As for cloning specific directories, this stuff doesn’t always make sense in a DVCS. For example, how will you merge two heads that have disparate changes outside the cloned directory? Having said that, we have some code working towards this and are certainly aware of the feature (we call it ‘narrow cloning’, as opposed to ‘shallow cloning’, which means pulling down only a recent part of the history.

I’d suggest the separate commit to merge is anything but a dirty hack. I’d say anything else would be a crutch. I’d encourage to play with hg more. Besides, I think git and bzr do the same thing here.

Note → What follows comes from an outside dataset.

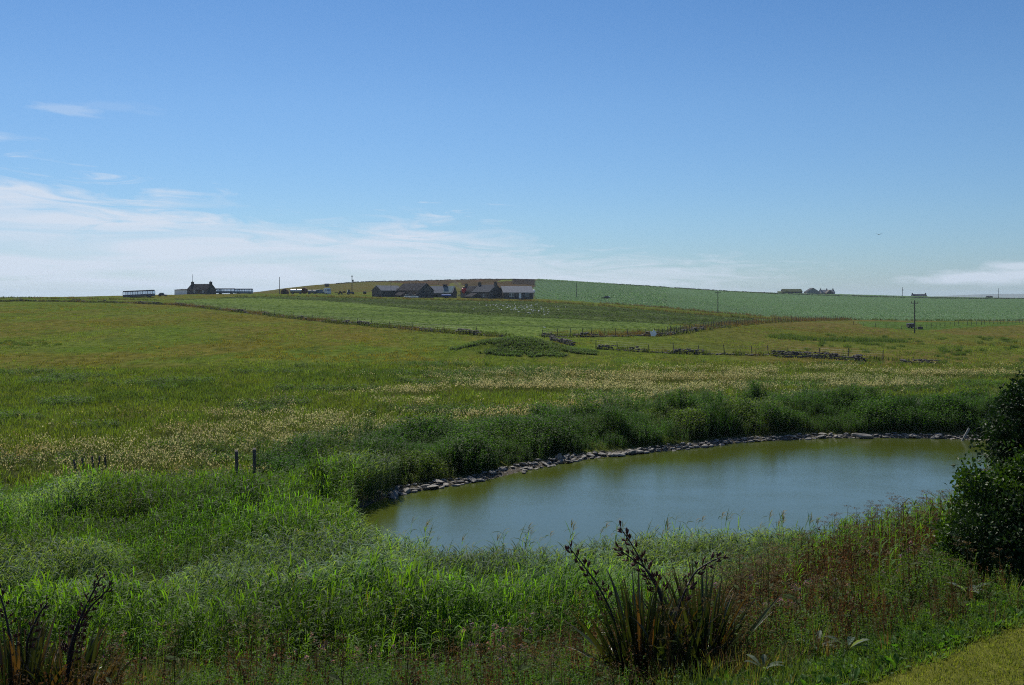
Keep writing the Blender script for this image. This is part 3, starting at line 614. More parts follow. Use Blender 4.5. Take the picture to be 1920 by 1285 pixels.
    scatter([(variants(t_grass, 5, n=9, h=.28, sp=.5, w=.05, c=(.10, .128, .03)), q[g], rng.uniform(.5, 1.2, g.sum()), tints(q[g], .4, 43, .15)),
             (variants(t_grass, 4, n=12, h=.30, sp=.5, w=.05, c=(.12, .108, .03)), q[~g], rng.uniform(.5, 1.2, (~g).sum()), tints(q[~g], .35, 44, .15))], 'pasture_grass', M['leaf'],
            'grazed pasture grass with brown and green tussocks across the valley', 'grass')
    cs = []; ss = []
    r2 = np.random.default_rng(5)
    for a0, a1, d0, d1, n, hh in ((1440, 2000, 135, 205, 70, .7), (1560, 2000, 118, 135, 26, .6), (-60, 110, 138, 150, 24, .45), (560, 760, 92, 104, 55, .6), (180, 480, 76, 90, 60, .55), (760, 1250, 92, 118, 40, .6), (0, 250, 74, 84, 40, .5)):
        for _ in range(n):
            c0 = P(r2.uniform(a0, a1), r2.uniform(d0, d1)); m = r2.integers(8, 26); cs.append(c0+r2.normal(0, .35, (m, 2))); ss.append(np.full(m, hh*r2.uniform(.7, 1.3)))
    c0 = P(1570, 186); m = 900; g = np.stack([r2.uniform(-13, 13, m), r2.normal(0, 2.0, m)], 1); cs.append(g+c0); ss.append(np.full(m, 1.0)*r2.uniform(.6, 1.2, m))   # green reed patch in the right field
    cs = np.concatenate(cs); ss = np.concatenate(ss)
    scatter([(variants(t_grass, 5, n=10, h=.8, sp=.25, w=.04, c=(.055, .085, .028), droop=.5), cs, ss, tints(cs, .25))], 'rush_tussocks', M['leaf'], 'dark green rush tussocks dotted over the rough fields', 'rushes')
    # ---- knoll nettles
    g = np.stack([r2.uniform(-10.5, 11.5, 5200), r2.uniform(-9, 8, 5200)], 1)+KN; dd = ((g[:, 0]-KN[0])/10.5)**2+((g[:, 1]-KN[1])/8)**2
    n = fbm(g[:, 0]*.22, g[:, 1]*.2, 31, 4); k = (dd < .95) & (n > .36+.14*(g[:, 1] < KN[1]-3)); g = g[k]
    scatter([(variants(t_herb, 5, h=.36, n=8, sp=.45, ll=.14, lw=.06, c=(.066, .112, .030), per=12), g, r2.uniform(.6, 1.15, len(g)), tints(g, .3))], 'knoll_nettles', M['leaf'], 'dark nettles covering the grassy knoll in front of the field walls', 'nettles')
    # ---- crop plants
    q = []
    for i in range(-45, 130):
        x0 = 20+i*3.5; m = 640; y = np.sort(r2.uniform(300, 960, m)*1.0); x = x0-.023*(y-600)+r2.normal(0, .28, m); q.append(np.stack([x, y], 1))
    q = np.concatenate(q); q = q[inpoly(q[:, 0], q[:, 1], TURNIP)]; q = q[r2.random(len(q)) < np.clip(560/q[:, 1], .2, 1)]
    u = CX+F*q[:, 0]/q[:, 1]; q2 = sample(TURNIP, .30, lambda x, y: sstep(1150, 1350, CX+F*x/y)*(y < 960))
    qq = np.concatenate([q, q2]); print('turnips', len(qq))
    tc_ = [t_broad(random.Random(i), n=6, l=.62, w=.40, c=(.085, .135, .08), el=.75) for i in range(4)]
    tl = []
    for v, t, c in tc_: tl.append((v, t, c))
    lite = []
    for i in range(5):
        r = random.Random(i+50); t = T()
        for k in range(5): t.leaf((0, 0, .05), k*1.26+r.uniform(-.4, .4), r.uniform(.3, 1.1), r.uniform(.5, .75), .38, jit((.13, .205, .115), .12, r), r.uniform(-.5, .5))
        lite.append(t.get())
    scatter([(lite, qq, r2.uniform(.7, 1.15, len(qq))*np.where(CX+F*qq[:, 0]/qq[:, 1] > 1250, .62, 1.0), tints(qq, .13, 45, .05))], 'turnip_crop', M['turnip'], 'blue green root crop in rows over the whole right-hand hill field', 'crop')
    # low leafy rows of the middle field
    q = sample(MIDCROP, .7, lambda x, y: .45+.6*(vnoise(x*.02, y*.6, 9) > .5), lambda x, y: np.clip((260/y)**1.2, 0, 1)); db = inpoly(q[:, 0], q[:, 1], DARKBAND)
    scatter([(variants(t_grass, 4, n=7, h=.20, sp=.5, w=.10, c=(.05, .085, .028)), q[~db], r2.uniform(.5, 1.1, (~db).sum()), tints(q[~db], .3)),
             (variants(t_grass, 4, n=8, h=.32, sp=.5, w=.12, c=(.042, .062, .03)), q[db], r2.uniform(.5, 1.2, db.sum()), tints(q[db], .35))], 'field_crop', M['leaf'], 'low green crop and stubble in the long field below the farm', 'crop')
    # ---- rough verges along walls and fences
    def strip(line, wd, dens, off=0):
        out = []
        for i in range(len(line)-1):
            a, b = line[i], line[i+1]; l = np.linalg.norm(b-a); n = max(2, int(l*wd*dens)); t = rng.random((n, 1)); q = a+(b-a)*t; nn = np.array([-(b-a)[1], (b-a)[0]])/(l+1e-6); out.append(q+nn*(rng.uniform(-wd/2, wd/2, (n, 1))+off))
        return np.concatenate(out)
    v1 = np.concatenate([strip(L_WALL, 3.0, 1.8, 1.0), strip(L_WALL, 1.6, 1.5, -1.1)]); v2 = np.concatenate([strip(R_WALL, 3.5, 1.8, 2.2), strip(R_WALL, 1.2, .9, -.9)]); v3 = strip(np.array(UPPER[1:]), 9, .45, 2); v4 = strip(np.array(TLOW[1:5]), 8, .5, -3); v5 = strip(np.array(RUIN), 2.5, 1.2); v6 = strip(np.array(HL((-80, 560), (60, 560), (180, 562), (300, 563))), 6, .7)
    v7 = strip(np.array(TLOW[4:8]), 4, .8, -1); v8 = strip(np.array([P(x, 700) if 0 else hit(x, y, dmin=500) for x, y in ((1005, 527), (1200, 537), (1400, 549), (1500, 552.5), (1700, 558), (1920, 560.5))]), 5, .5)
    def pk(v, s):
        n = fbm(v[:, 0]*.12, v[:, 1]*.12, 55, 3)+rng.uniform(-.06, .06, len(v)); return v[n < s], v[n >= s]
    br = []; gr = []
    for v, s in ((v1, .52), (v2, .42), (v3, .46), (v4, .5), (v5, .7), (v6, .6)): a, b = pk(v, s); gr.append(a); br.append(b)
    gr.append(v7); gr.append(v8); gr = np.concatenate(gr); br = np.concatenate(br)
    scatter([(variants(t_grass, 5, n=9, h=.75, sp=.45, w=.09, c=(.05, .062, .025), droop=.7), gr, r2.uniform(.5, 1.2, len(gr)), tints(gr, .35)),
             (variants(t_dock, 4, h=.85, c=(.10, .062, .036)), br, r2.uniform(.6, 1.25, len(br)), tints(br, .35)),
             (variants(t_grass, 4, n=9, h=.7, sp=.5, w=.08, c=(.09, .066, .034), droop=.7), br+.4, r2.uniform(.5, 1.1, len(br)), tints(br, .3))], 'rough_verge', M['leaf'], 'brown docks and rank grass along the field walls and fences', 'weeds')
    # ---- foreground weeds
    wp = [P(-300, 7.5), P(960, 7.5), P(2400, 7.5), P(2300, 27), P(1800, 30.5), P(1560, 29.5), P(1540, 25), P(1400, 23.5), P(1250, 20.5), P(1000, 19.2), P(-300, 19)]
    p = sample(wp, 46, lambda x, y: (lawn_side(x, y) < -.05)*1.0*(pondsd(x, y) > .4))
    u = CX+F*p[:, 0]/p[:, 1]; k1 = fbm(p[:, 0]*.42, p[:, 1]*.42, 201, 4)+rng.uniform(-.07, .07, len(p)); k2 = fbm(p[:, 0]*.35+9, p[:, 1]*.35, 202, 4)+rng.uniform(-.07, .07, len(p))
    dist_edge = segdist(p[:, 0], p[:, 1], [LA-(LB-LA)*3, LB+(LB-LA)*4]); R_ = sstep(1300, 1550, u)
    rightbank = sstep(14, 17, p[:, 1])*sstep(1350, 1480, u); nearreed = sstep(15, 17.5, p[:, 1])
    brown = rng.random(len(p)) < np.clip(sstep(.43, .58, k1)*(.40+.2*nearreed+.05*rightbank)+.06*sstep(1500, 1200, u), 0, .6)
    reedk = ~brown & (rng.random(len(p)) < .16*nearreed+.22*rightbank*sstep(.45, .6, k2))
    broad = ~brown & ~reedk & (rng.random(len(p)) < np.where(dist_edge < 1.1, .5, .08))
    rest = ~brown & ~reedk & ~broad; grs = rest & (k2 > .53); hb = rest & ~grs
    sc = rng.uniform(.6, 1.15, len(p))*(1-.35*sstep(2.2, .3, dist_edge))*(1-.45*nearreed*sstep(1350, 1200, u))*(1-.25*sstep(14, 11, p[:, 1])); tn = tints(p, .3, 203, .8)
    scatter([(variants(t_herb, 8, h=.55, n=7, sp=.17, ll=.055, lw=.024, c=(.055, .102, .020), per=17), p[hb], sc[hb], tn[hb]),
             (variants(t_grass, 6, n=14, h=.5, sp=.14, w=.012, c=(.075, .10, .028)), p[grs], sc[grs], tn[grs]),
             (variants(t_grass, 5, n=14, h=.55, sp=.14, w=.010, c=(.14, .10, .05)), p[grs & (k1 > .42)], sc[grs & (k1 > .42)], tn[grs & (k1 > .42)]),
             (variants(t_broad, 6, n=7, l=.12, w=.045, c=(.05, .12, .018), el=.7), p[broad], rng.uniform(.6, 1.3, broad.sum()), tn[broad])], 'foreground_weeds', M['leaf'],
            'tangled low green weeds and grass on the near bank below the camera', 'weeds')
    scatter([(variants(t_dock, 7, h=.8, n=3, c=(.080, .050, .022)), p[brown][::2], sc[brown][::2]*1.05, tn[brown][::2]), (variants(t_umbel, 5, h=1.0), p[brown][::7], sc[brown][::7], tn[brown][::7]),
             (variants(t_grass, 5, n=16, h=.6, sp=.16, w=.009, c=(.11, .065, .034)), p[brown][1::2], sc[brown][1::2], tn[brown][1::2])], 'dry_dock_stems', M['dry'],
            'rust brown seeding docks and dry stems among the foreground weeds', 'weeds')
    q = p[reedk]
    scatter([(variants(t_reed, 6, h=1.0, c=(.075, .15, .022)), q, rng.uniform(.6, 1.1, len(q)), tints(q))], 'stray_reeds', M['reed'], 'stray bright green reed blades mixed into the weeds of the near bank', 'reeds')
    ed = sample([P(1250, 7.3), P(2500, 7.3), P(2500, 15), P(1900, 13), P(1250, 10)], 240, lambda x, y: ((lawn_side(x, y) < .05) & (lawn_side(x, y) > -1.3))*1.0)
    scatter([(variants(t_grass, 6, n=9, h=.11, sp=.06, w=.008, c=(.075, .12, .022)), ed, rng.uniform(.6, 1.3, len(ed)), tints(ed, .3, 9, .9)), (variants(t_broad, 5, n=6, l=.07, w=.03, c=(.06, .13, .02), el=.6), ed[::4], rng.uniform(.6, 1.4, len(ed[::4])), tints(ed[::4], .3, 9, .9))], 'lawn_edge_grass', M['leaf'],
            'fresh green fringe of unmown grass and small leaves along the lawn edge', 'grass')
    # thistles: green stems with purple heads, in loose drifts
    th = []
    for px, d, n, s_ in ((930, 12.6, 20, .4), (770, 13.2, 9, .35), (1010, 12.2, 8, .3), (200, 13.0, 12, .35), (520, 13.3, 10, .4), (1540, 14.2, 16, .5), (1720, 15.5, 14, .5), (640, 15.5, 8, .5), (880, 15.2, 6, .4), (1480, 13.2, 8, .3), (1400, 12.6, 6, .3)):
        th.append(P(px, d)+rng.normal(0, s_, (n, 2)))
    th = np.concatenate(th); th = th[lawn_side(th[:, 0], th[:, 1]) < -.3]
    scatter([(variants(t_herb, 5, h=.85, n=3, sp=.14, ll=.11, lw=.02, c=(.055, .085, .035), per=10, flower=(.22, .11, .24)), th, rng.uniform(.7, 1.1, len(th)), tints(th, .15))], 'thistles', M['leaf'], 'thistles with small purple heads among the foreground weeds', 'thistles')
    # lawn
    lp = [P(1300, 7.0), P(2600, 7.0), P(2600, 15), P(2000, 13), P(1500, 8.5)]
    p = sample(lp, 1500, lambda x, y: (lawn_side(x, y) > -.12)*1.0)
    scatter([(variants(t_grass, 8, n=6, h=.05, sp=.03, w=.005, c=(.13, .145, .034), droop=1.2, seg=3), p, rng.uniform(.6, 1.3, len(p)), tints(p, .3, 301, 1.1, (1, 1, 1)))], 'lawn_grass', M['leaf'], 'short yellowish mown lawn in the bottom right corner', 'grass')
build_plants()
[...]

Of course, I especially care about your hgweb concerns. First off, the links that you describe are actually possible, I think. URLs for hgweb are made up of //. If you link to file//some/dir that should get you a directory listing for that revision. Use ‘tip’ for if you want to link to the latest version.

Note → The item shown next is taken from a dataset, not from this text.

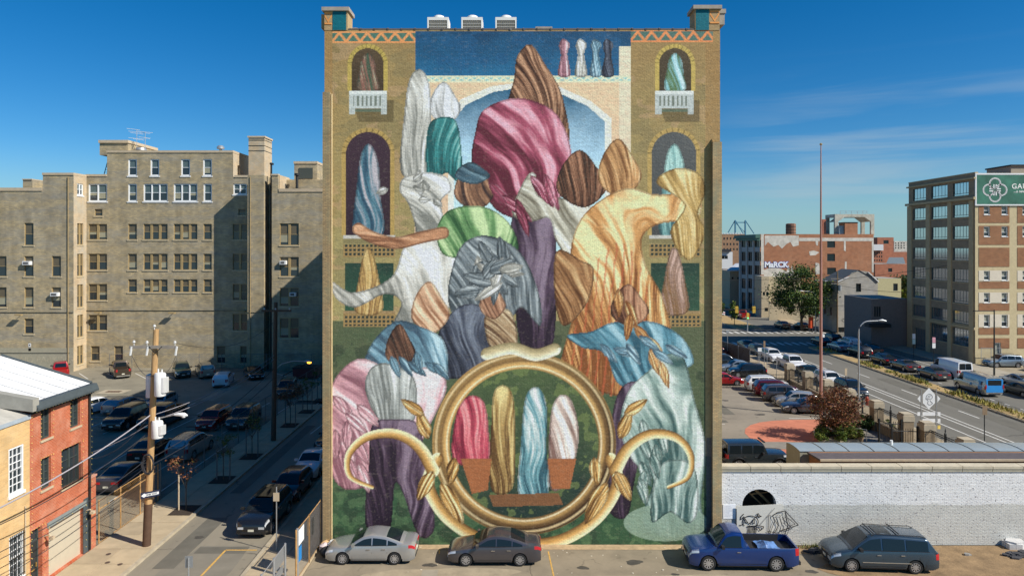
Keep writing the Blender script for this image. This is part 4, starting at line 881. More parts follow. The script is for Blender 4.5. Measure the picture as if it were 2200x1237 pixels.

I have actually been moving the code to where it is easy to arbitrary diffs. Biggest holdup there is a good UI, which is not usually my strong suit. The revision numbers, if you want them, could probably be made available from the templates; since Mozilla uses their own templates, file a bug with mozilla in the HG :: Customizations component and it can get fixed fairly soon. Similarly, your workflow problem sounds like a templates problem (or maybe you’re clicking the wrong link).

The summary, too, is a feature of the templates. We think the summary is not ideal, and don’t use it in our most recent template sets.

Finally, I beg you to actually come into our community (bug tracker, IRC: #mercurial on freenode) and ask about your issues. Chances are some of them can get fixed soonish, others can be put on the agenda. Also, it would be in hg’s best interest (which I think in some ways would also be of interest of Mozilla) if there also came some positive notes about hg into the Mozilla community. While a lot of people actually like hg from what I’ve seen, the atmosphere around it is kind of negative, which is too bad. I really don’t think other DVCSs would do better on most of your counts (they would probably have many similar constraints and a bunch more nags that we don’t have).

Thanks for your comments.
I’ll update my post tomorrow.

I definitely didn’t want to say I dislike Hg. I’m just using Hg a lot recently and listed things that I encountered that were a problem for me. Main reason was hope that people will point out solutions 🙂

So Dirkjan, fear not 🙂 I love Hg and find it extremely useful and a huge upgrade not only for work on basic products, but a great stimulation for easy forking, and branching, and experiments. Its just that writing what’s GOOD about Hg to people who’re using it every day is not that big topic 😉

Yes, but cloning is supposed to give you the entire revision history together with the files, so if you were able to clone a single directory, how would its history look like in the case described above?

Stas: I don’t need this. i need a feature that allows me to get a directory from my repo and be able to update it to given revision/branch. That’s all.
It’s a very useful feature from SVN that I miss here :/

For the directory problem, I think that’s just old CVS habits. hg revert . is even easier to type than revert -a. hg commit . isn’t too bad either. For systems where changesets are atomic, I think it’s natural to default to working on the whole repo.

>It also has a problem with pulling directories. I failed to find a way to get a particular directory
>cloned or pulled from a repository. In result directions for users are getting even more
> complex (pull this repo, then get this directory and copy it there)

Inability to checkout/clone/get in any way a single file or directory from the repo is the one thing preventing me from considering distributed VCS’s. I’m not thrilled about SVN, but until they figure this out that’s what I’ll be using.